Nicoya. “Es una piedra de indio”, dice Magdalena Gómez mientras acomoda el metate de tres patas sobre la tabla del moledero. El rancho donde muele y tiene el hornillo de barro está a la par de la casa que le hizo su hijo Alberto.
Doña Galena, como se le conoce aquí, en Corralillo de Nicoya, tiene el sol guanacasteco marcado en cada arruga de su cara. Ella es una foto de la Nicoya que persiste entre los polvorientos caminos que dan al río Tempisque.
Un día antes participó en la Feria de la Tortilla, concurso regional que organiza el Colegio Técnico Profesional de Corralillo y que ella ganó por cuatro años consecutivos. Esta vez no ganó, pero eso no importa; igual se ganó el aplauso de los que llegaron a este pueblo enclavado entre cerros y llanuras.
Baja, menuda y tostada de piel, nos explica, con su voz aguda, los usos de la tortilla de maíz.
Los 85 años que lleva en la espalda no la doblan. Por el contrario, cada mañana se levanta todavía a oscuras para moler la masa y hacer las tortillas con que desayuna su hijo Mario, un hombre de 63 años que nunca dejó de ser un niño.
Este viernes, Mario habla poco. Llegaron temprano al centro de salud para que lo viera el dentista y le sacó una muela.
Aún así, Mario sonríe con el taco de algodón en la boca. Su hermano Alberto, que vive en la casa del lado con su esposa, le ayuda a doña Galena a cuidar de él.
“Dios me regaló solo estos dos hijos. Este Mario es lo más especial y Alberto (de 62 años) nos chinea. Yo adoro mis hijos, pero más él”, dice viendo a Mario.

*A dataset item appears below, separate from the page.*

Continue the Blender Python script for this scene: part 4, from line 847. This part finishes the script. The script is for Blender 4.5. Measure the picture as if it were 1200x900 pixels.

Con 25 años de viuda, doña Galena se maneja solo acompañada por sus hijos y el pueblo de Corralillo. Como si todavía estuviera vivo, recuerda a Ulpiano Ruiz Rosales, su único novio en el tiempo en que el amor se alumbraba con candelas y se llegaba solo a caballo en medio de barriales de invierno y polvazales de verano.
Junta las manos y como si anduviera por allí, mezcla el pasado con el presente. “Él vive aquí, por Caballito”, un pueblo que queda de camino al Tempisque.
“El tenía bestia; llegaba a caballo”. Ulpiano había sido el agente policial de Corralillo y de ronda en ronda se enamoró de esa nicoyana menuda, quinceañera, que era Galena. “Seguro le caí muy bien”.
Pero ese es tiempo pasado. Ahora le quedan sus hijos y su Corralillo. Le duele que ya no se muela tanto como antes, que las chiquillas no quieran aprender y que “solo coman pan”. Aunque acepta que los tiempos han cambiado, espera que concursos como la Feria de la Tortilla mantengan vivas las raíces de su Nicoya de a caballo y maíz, de sol y guitarra.